Stated task
Give the data again, word for word.

Supplied material

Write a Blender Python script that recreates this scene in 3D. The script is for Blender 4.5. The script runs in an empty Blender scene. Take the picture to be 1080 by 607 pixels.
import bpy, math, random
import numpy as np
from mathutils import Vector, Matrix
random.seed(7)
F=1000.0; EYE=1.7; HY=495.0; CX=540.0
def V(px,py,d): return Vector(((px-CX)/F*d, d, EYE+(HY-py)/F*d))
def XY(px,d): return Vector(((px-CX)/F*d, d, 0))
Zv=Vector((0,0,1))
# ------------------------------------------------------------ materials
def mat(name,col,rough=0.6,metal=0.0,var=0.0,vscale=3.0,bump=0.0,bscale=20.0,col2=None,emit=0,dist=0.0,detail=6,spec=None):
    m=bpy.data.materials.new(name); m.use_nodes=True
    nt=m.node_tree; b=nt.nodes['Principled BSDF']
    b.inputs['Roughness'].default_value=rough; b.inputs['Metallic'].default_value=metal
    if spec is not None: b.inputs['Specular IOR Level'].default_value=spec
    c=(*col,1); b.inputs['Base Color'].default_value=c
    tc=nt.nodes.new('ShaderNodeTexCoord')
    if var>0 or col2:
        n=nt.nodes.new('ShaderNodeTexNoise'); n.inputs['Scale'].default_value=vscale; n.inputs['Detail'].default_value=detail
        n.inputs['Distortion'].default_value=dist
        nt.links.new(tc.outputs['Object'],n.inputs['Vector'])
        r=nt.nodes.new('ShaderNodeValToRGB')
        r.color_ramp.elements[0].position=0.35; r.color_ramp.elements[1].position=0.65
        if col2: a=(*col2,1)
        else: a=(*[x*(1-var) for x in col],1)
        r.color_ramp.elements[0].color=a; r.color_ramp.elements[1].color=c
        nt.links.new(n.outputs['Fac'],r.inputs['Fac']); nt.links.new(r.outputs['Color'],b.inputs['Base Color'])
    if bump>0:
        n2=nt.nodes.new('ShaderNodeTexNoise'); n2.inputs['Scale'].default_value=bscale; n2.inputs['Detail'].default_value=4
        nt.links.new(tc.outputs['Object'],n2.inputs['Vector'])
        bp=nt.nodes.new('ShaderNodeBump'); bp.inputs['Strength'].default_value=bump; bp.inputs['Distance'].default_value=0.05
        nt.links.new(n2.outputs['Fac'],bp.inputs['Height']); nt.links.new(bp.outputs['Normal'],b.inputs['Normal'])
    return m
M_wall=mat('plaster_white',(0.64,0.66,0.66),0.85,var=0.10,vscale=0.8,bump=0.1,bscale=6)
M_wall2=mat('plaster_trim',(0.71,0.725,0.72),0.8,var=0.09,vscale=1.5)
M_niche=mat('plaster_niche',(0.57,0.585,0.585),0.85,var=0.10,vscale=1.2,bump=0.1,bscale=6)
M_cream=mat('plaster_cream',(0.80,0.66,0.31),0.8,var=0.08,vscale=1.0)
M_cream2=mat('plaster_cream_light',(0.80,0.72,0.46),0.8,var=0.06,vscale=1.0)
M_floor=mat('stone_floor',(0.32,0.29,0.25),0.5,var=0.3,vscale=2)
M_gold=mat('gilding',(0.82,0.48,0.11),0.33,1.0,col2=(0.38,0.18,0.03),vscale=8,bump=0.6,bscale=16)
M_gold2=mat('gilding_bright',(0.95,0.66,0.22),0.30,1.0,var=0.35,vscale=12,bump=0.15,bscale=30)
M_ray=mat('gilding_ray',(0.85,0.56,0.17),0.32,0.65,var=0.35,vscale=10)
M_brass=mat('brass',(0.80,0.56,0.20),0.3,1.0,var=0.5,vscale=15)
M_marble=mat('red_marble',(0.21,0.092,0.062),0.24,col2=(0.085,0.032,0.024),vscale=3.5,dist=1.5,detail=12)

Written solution
Write a Blender Python script that recreates this scene in 3D. The script is for Blender 4.5. The script runs in an empty Blender scene. Take the picture to be 1080 by 607 pixels.
import bpy, math, random
import numpy as np
from mathutils import Vector, Matrix
random.seed(7)
F=1000.0; EYE=1.7; HY=495.0; CX=540.0
def V(px,py,d): return Vector(((px-CX)/F*d, d, EYE+(HY-py)/F*d))
def XY(px,d): return Vector(((px-CX)/F*d, d, 0))
Zv=Vector((0,0,1))
# ------------------------------------------------------------ materials
def mat(name,col,rough=0.6,metal=0.0,var=0.0,vscale=3.0,bump=0.0,bscale=20.0,col2=None,emit=0,dist=0.0,detail=6,spec=None):
    m=bpy.data.materials.new(name); m.use_nodes=True
    nt=m.node_tree; b=nt.nodes['Principled BSDF']
    b.inputs['Roughness'].default_value=rough; b.inputs['Metallic'].default_value=metal
    if spec is not None: b.inputs['Specular IOR Level'].default_value=spec
    c=(*col,1); b.inputs['Base Color'].default_value=c
    tc=nt.nodes.new('ShaderNodeTexCoord')
    if var>0 or col2:
        n=nt.nodes.new('ShaderNodeTexNoise'); n.inputs['Scale'].default_value=vscale; n.inputs['Detail'].default_value=detail
        n.inputs['Distortion'].default_value=dist
        nt.links.new(tc.outputs['Object'],n.inputs['Vector'])
        r=nt.nodes.new('ShaderNodeValToRGB')
        r.color_ramp.elements[0].position=0.35; r.color_ramp.elements[1].position=0.65
        if col2: a=(*col2,1)
        else: a=(*[x*(1-var) for x in col],1)
        r.color_ramp.elements[0].color=a; r.color_ramp.elements[1].color=c
        nt.links.new(n.outputs['Fac'],r.inputs['Fac']); nt.links.new(r.outputs['Color'],b.inputs['Base Color'])
    if bump>0:
        n2=nt.nodes.new('ShaderNodeTexNoise'); n2.inputs['Scale'].default_value=bscale; n2.inputs['Detail'].default_value=4
        nt.links.new(tc.outputs['Object'],n2.inputs['Vector'])
        bp=nt.nodes.new('ShaderNodeBump'); bp.inputs['Strength'].default_value=bump; bp.inputs['Distance'].default_value=0.05
        nt.links.new(n2.outputs['Fac'],bp.inputs['Height']); nt.links.new(bp.outputs['Normal'],b.inputs['Normal'])
    return m
M_wall=mat('plaster_white',(0.64,0.66,0.66),0.85,var=0.10,vscale=0.8,bump=0.1,bscale=6)
M_wall2=mat('plaster_trim',(0.71,0.725,0.72),0.8,var=0.09,vscale=1.5)
M_niche=mat('plaster_niche',(0.57,0.585,0.585),0.85,var=0.10,vscale=1.2,bump=0.1,bscale=6)
M_cream=mat('plaster_cream',(0.80,0.66,0.31),0.8,var=0.08,vscale=1.0)
M_cream2=mat('plaster_cream_light',(0.80,0.72,0.46),0.8,var=0.06,vscale=1.0)
M_floor=mat('stone_floor',(0.32,0.29,0.25),0.5,var=0.3,vscale=2)
M_gold=mat('gilding',(0.82,0.48,0.11),0.33,1.0,col2=(0.38,0.18,0.03),vscale=8,bump=0.6,bscale=16)
M_gold2=mat('gilding_bright',(0.95,0.66,0.22),0.30,1.0,var=0.35,vscale=12,bump=0.15,bscale=30)
M_ray=mat('gilding_ray',(0.85,0.56,0.17),0.32,0.65,var=0.35,vscale=10)
M_brass=mat('brass',(0.80,0.56,0.20),0.3,1.0,var=0.5,vscale=15)
M_marble=mat('red_marble',(0.21,0.092,0.062),0.24,col2=(0.085,0.032,0.024),vscale=3.5,dist=1.5,detail=12)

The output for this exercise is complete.